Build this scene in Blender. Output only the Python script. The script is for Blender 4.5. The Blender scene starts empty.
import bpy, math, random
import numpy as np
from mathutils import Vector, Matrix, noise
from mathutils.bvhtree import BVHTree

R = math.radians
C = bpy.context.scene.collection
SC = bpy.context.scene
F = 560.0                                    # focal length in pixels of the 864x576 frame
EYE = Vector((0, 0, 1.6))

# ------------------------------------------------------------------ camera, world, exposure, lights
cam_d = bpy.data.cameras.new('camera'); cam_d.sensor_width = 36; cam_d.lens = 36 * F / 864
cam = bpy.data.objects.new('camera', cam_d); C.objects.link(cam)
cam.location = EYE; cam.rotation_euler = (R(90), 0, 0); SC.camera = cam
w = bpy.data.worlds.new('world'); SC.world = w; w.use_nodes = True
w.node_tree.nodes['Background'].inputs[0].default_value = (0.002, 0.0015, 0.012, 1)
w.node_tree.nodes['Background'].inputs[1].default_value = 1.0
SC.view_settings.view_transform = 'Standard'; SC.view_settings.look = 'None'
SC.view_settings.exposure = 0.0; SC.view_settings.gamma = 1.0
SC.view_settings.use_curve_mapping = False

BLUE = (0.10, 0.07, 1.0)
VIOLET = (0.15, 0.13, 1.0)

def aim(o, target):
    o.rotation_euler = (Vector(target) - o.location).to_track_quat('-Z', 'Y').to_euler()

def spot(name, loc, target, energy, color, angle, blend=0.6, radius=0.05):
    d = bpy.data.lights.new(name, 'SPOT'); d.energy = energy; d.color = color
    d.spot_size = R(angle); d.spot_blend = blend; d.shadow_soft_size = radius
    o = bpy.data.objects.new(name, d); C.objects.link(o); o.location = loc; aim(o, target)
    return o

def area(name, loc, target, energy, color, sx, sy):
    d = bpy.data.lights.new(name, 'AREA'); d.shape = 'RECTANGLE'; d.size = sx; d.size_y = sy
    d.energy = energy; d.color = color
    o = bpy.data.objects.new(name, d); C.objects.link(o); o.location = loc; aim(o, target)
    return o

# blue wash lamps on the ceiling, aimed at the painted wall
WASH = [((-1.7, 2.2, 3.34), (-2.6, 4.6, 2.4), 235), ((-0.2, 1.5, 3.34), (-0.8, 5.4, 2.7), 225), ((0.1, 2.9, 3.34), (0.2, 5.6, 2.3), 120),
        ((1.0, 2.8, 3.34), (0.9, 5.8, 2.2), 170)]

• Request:
Reproduce each line verbatim.

• Result of the exercise:
Build this scene in Blender. Output only the Python script. The script is for Blender 4.5. The Blender scene starts empty.
import bpy, math, random
import numpy as np
from mathutils import Vector, Matrix, noise
from mathutils.bvhtree import BVHTree

R = math.radians
C = bpy.context.scene.collection
SC = bpy.context.scene
F = 560.0                                    # focal length in pixels of the 864x576 frame
EYE = Vector((0, 0, 1.6))

# ------------------------------------------------------------------ camera, world, exposure, lights
cam_d = bpy.data.cameras.new('camera'); cam_d.sensor_width = 36; cam_d.lens = 36 * F / 864
cam = bpy.data.objects.new('camera', cam_d); C.objects.link(cam)
cam.location = EYE; cam.rotation_euler = (R(90), 0, 0); SC.camera = cam
w = bpy.data.worlds.new('world'); SC.world = w; w.use_nodes = True
w.node_tree.nodes['Background'].inputs[0].default_value = (0.002, 0.0015, 0.012, 1)
w.node_tree.nodes['Background'].inputs[1].default_value = 1.0
SC.view_settings.view_transform = 'Standard'; SC.view_settings.look = 'None'
SC.view_settings.exposure = 0.0; SC.view_settings.gamma = 1.0
SC.view_settings.use_curve_mapping = False

BLUE = (0.10, 0.07, 1.0)
VIOLET = (0.15, 0.13, 1.0)

def aim(o, target):
    o.rotation_euler = (Vector(target) - o.location).to_track_quat('-Z', 'Y').to_euler()

def spot(name, loc, target, energy, color, angle, blend=0.6, radius=0.05):
    d = bpy.data.lights.new(name, 'SPOT'); d.energy = energy; d.color = color
    d.spot_size = R(angle); d.spot_blend = blend; d.shadow_soft_size = radius
    o = bpy.data.objects.new(name, d); C.objects.link(o); o.location = loc; aim(o, target)
    return o

def area(name, loc, target, energy, color, sx, sy):
    d = bpy.data.lights.new(name, 'AREA'); d.shape = 'RECTANGLE'; d.size = sx; d.size_y = sy
    d.energy = energy; d.color = color
    o = bpy.data.objects.new(name, d); C.objects.link(o); o.location = loc; aim(o, target)
    return o

# blue wash lamps on the ceiling, aimed at the painted wall
WASH = [((-1.7, 2.2, 3.34), (-2.6, 4.6, 2.4), 235), ((-0.2, 1.5, 3.34), (-0.8, 5.4, 2.7), 225), ((0.1, 2.9, 3.34), (0.2, 5.6, 2.3), 120),
        ((1.0, 2.8, 3.34), (0.9, 5.8, 2.2), 170)]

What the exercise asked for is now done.